Как припев звучало на литературном сходе:
— Москва пускай денег нам дает!
А я все горячился.
— Да приезжайте вы сами-то в Москву, мужики! Заработаете денег! Гарантирую! Вон в Москве кого только нету зимой — и молдаване, и украинцы, и турки. А кто-нибудь из нашей волости есть? Никого! Дурака валяете зимой. Приезжайте.
— Куда там в Москве сунешься...
— Ко мне! Мой телефон есть в библиотеке. Спросите у Галины Семеновны. Звоните — встречу. Первое время у меня ночевать можно. Подкормлю. Найдем работу с общагой. Тысяч тридцать привезете к следующему сенокосу. Солярки пару бочек купите, запчастей. Парень отслужил, здоров. Работы для такого полно в Москве. Давайте, по примеру дедов и прадедов.
— Ну,теперь уж таких людей нету.
Сначала я досадовал, а потом понял: кому хочется срываться с насиженного места? Менять привычный образ жизни? Это тебя из города в деревню тянет, как перелетную птицу. И то — в отпуск, в лучшую пору, не на заработки, а уже с хрустящими в кармане.
Монолитом схватилась деревенская жизнь. Кончились шатания и мечтания. Поиски и развал. Всё — в истории. Там же и люди романтического склада, подвижники. Как это — в истории? Что с ними теперь?
* * *
И поехал я в историю, еще дальше на север, с лесной речки на великую Двину. К "Архангельскому мужику" Сивкову Николаю Семеновичу.

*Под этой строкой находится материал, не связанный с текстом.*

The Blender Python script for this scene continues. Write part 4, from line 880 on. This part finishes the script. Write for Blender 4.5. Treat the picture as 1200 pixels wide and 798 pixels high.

Как он в конце восьмидесятых взбудоражил русскую деревенскую жизнь?! Скольких подбил на свободное земледелие! Под действием его обаяния в Архангельскую область приехало более 500 человек из городов. Сели на заброшенные земли. Стали косить, пахать пустоши. Корчевать новины. Вскипала земля новыми всходами. И много местных сунулись было в вольные. Да, истинно мужицким вождем был "Борода", думал я, выруливая от бензозаправки к бензозаправке, от трактира к трактиру.